Set problem
Copy, character for character, the lines running from the one with "by 1350 pixels." to the one with "COL = sc.collection", ends included. Leave out every other line.

(Scene script records)
+++

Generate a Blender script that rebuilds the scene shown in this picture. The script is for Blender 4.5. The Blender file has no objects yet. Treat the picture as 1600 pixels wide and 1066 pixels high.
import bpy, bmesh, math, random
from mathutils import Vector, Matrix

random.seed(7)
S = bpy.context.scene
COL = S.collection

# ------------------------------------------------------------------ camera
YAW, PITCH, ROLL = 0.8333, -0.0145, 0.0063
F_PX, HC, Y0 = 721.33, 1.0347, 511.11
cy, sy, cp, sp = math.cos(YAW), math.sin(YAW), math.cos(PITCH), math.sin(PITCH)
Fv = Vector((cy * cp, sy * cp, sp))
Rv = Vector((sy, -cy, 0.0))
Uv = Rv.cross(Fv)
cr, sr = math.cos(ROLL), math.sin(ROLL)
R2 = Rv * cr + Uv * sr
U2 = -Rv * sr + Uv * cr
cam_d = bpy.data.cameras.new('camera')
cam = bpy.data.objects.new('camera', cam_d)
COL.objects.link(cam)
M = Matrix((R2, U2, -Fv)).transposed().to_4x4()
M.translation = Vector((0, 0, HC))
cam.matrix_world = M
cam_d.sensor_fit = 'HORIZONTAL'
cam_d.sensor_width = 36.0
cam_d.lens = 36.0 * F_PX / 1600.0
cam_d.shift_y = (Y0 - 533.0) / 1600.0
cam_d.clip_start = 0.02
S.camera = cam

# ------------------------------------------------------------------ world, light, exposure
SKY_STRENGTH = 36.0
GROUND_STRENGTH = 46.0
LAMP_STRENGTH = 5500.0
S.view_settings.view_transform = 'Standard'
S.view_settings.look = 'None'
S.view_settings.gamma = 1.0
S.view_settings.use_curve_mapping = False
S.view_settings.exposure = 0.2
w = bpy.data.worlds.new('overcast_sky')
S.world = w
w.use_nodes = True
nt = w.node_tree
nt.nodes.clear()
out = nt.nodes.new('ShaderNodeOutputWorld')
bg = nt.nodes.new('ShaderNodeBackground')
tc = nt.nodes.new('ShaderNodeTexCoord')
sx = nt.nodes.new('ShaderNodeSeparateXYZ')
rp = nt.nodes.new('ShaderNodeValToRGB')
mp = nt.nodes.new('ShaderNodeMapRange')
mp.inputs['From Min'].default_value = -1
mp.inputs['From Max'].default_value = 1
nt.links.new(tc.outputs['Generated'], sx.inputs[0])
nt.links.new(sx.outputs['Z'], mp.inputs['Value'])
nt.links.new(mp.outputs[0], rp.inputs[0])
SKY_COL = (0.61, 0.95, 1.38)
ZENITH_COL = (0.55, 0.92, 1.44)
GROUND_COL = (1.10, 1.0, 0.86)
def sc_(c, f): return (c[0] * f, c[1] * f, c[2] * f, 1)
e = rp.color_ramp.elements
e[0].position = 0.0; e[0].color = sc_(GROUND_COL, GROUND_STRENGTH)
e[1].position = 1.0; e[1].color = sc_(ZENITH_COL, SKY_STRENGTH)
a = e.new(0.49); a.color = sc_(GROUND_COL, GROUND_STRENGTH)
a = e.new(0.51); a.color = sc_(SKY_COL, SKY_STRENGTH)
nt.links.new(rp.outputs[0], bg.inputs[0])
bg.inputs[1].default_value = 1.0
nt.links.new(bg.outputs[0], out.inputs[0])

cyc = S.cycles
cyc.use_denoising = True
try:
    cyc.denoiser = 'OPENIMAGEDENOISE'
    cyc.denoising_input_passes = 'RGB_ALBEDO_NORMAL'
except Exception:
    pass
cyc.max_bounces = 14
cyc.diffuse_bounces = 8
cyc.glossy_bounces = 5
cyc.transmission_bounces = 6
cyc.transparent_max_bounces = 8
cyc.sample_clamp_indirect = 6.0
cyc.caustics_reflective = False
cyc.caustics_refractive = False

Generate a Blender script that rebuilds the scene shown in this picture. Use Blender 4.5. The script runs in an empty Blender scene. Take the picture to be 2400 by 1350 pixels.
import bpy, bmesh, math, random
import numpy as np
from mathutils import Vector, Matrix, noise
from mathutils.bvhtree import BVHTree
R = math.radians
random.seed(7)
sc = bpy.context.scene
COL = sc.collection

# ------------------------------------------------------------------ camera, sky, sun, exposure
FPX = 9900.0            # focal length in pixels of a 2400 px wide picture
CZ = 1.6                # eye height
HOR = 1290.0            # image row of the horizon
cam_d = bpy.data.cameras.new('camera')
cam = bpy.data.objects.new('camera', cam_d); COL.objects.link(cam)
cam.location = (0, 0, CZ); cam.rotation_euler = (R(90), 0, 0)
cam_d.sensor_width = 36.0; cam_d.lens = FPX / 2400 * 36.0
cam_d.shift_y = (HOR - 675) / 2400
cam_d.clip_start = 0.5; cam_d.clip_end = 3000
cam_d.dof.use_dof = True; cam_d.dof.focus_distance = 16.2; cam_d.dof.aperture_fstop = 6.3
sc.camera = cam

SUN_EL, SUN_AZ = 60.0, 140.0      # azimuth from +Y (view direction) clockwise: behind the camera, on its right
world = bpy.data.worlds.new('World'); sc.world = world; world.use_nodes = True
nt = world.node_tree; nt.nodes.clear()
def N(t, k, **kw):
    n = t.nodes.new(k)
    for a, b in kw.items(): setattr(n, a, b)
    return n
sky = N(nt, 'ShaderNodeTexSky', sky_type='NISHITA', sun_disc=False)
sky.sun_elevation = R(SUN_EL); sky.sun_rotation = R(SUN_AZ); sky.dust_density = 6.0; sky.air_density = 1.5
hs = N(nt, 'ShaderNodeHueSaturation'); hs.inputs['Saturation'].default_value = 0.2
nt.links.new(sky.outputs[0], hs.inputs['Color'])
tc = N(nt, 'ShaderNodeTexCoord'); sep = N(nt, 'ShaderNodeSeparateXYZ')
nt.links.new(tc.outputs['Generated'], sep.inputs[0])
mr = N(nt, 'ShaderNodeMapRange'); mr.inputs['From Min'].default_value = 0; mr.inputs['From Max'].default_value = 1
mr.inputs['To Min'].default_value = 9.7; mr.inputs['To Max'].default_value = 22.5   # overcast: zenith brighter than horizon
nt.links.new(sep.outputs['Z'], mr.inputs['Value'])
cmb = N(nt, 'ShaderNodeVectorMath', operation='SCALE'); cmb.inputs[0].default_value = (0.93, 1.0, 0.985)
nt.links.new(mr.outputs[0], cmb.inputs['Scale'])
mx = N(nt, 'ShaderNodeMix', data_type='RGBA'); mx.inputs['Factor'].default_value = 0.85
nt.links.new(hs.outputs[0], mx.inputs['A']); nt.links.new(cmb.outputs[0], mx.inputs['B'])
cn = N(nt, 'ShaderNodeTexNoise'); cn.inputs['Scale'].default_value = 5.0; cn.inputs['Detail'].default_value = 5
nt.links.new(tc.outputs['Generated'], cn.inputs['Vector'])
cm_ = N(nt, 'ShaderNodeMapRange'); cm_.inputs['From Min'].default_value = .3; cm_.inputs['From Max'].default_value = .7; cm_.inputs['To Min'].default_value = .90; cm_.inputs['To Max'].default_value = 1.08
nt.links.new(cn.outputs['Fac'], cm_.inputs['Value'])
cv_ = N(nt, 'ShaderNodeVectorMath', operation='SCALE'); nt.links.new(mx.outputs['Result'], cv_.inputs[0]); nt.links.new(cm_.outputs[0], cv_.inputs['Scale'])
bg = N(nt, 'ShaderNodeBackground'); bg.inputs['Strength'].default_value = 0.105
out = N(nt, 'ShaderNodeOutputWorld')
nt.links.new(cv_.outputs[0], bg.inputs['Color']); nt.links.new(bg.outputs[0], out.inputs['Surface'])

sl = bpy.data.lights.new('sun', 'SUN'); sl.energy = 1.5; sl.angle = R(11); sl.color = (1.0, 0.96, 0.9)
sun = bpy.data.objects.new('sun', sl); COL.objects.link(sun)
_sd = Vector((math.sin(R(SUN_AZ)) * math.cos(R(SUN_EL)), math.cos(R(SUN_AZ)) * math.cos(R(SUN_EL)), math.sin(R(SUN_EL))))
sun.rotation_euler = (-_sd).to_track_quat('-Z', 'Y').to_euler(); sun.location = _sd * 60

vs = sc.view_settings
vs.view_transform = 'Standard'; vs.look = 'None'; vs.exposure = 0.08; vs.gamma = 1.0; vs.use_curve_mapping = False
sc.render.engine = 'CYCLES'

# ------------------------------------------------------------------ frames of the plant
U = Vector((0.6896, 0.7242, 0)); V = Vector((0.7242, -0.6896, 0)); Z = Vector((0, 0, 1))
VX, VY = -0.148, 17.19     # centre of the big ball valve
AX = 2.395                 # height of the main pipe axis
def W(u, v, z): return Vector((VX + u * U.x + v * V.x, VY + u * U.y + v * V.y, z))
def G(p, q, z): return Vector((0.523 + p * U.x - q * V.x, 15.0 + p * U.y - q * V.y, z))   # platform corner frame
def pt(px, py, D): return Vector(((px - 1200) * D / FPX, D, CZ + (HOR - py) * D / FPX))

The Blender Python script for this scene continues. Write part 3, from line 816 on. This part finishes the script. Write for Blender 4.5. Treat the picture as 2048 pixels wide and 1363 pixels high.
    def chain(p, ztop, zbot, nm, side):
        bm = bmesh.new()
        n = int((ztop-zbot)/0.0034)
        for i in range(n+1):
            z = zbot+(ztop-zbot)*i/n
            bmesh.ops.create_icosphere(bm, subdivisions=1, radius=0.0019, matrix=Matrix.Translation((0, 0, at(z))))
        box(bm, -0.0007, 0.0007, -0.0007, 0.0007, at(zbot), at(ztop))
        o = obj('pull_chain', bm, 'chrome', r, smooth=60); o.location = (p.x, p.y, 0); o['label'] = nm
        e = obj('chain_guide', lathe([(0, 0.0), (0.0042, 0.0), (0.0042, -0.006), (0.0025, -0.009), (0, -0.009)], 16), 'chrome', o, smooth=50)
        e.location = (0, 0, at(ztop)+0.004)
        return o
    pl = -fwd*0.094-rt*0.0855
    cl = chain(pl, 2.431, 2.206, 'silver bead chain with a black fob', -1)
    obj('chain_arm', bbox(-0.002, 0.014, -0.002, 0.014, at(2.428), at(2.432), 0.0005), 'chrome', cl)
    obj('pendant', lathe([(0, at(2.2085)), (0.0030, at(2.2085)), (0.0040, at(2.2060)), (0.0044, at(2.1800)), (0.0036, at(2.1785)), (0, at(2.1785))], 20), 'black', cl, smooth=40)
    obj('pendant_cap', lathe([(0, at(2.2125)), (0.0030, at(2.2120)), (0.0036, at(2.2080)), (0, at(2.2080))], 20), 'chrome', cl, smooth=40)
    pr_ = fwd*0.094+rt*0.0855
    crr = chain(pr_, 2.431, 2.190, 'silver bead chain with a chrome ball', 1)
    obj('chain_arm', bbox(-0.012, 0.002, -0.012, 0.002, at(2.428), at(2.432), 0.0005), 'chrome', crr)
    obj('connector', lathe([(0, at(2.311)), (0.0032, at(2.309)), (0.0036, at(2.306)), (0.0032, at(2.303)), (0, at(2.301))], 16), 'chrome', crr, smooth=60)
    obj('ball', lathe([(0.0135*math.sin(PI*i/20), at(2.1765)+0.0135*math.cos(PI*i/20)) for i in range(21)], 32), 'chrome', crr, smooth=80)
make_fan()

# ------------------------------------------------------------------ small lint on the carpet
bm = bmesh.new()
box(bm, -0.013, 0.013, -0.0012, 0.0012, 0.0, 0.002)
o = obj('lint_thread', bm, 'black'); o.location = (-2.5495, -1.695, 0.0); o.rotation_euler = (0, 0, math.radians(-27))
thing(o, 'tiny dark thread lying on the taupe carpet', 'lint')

+++

Expected answer
Generate a Blender script that rebuilds the scene shown in this picture. Use Blender 4.5. The script runs in an empty Blender scene. Take the picture to be 2400 by 1350 pixels.
import bpy, bmesh, math, random
import numpy as np
from mathutils import Vector, Matrix, noise
from mathutils.bvhtree import BVHTree
R = math.radians
random.seed(7)
sc = bpy.context.scene
COL = sc.collection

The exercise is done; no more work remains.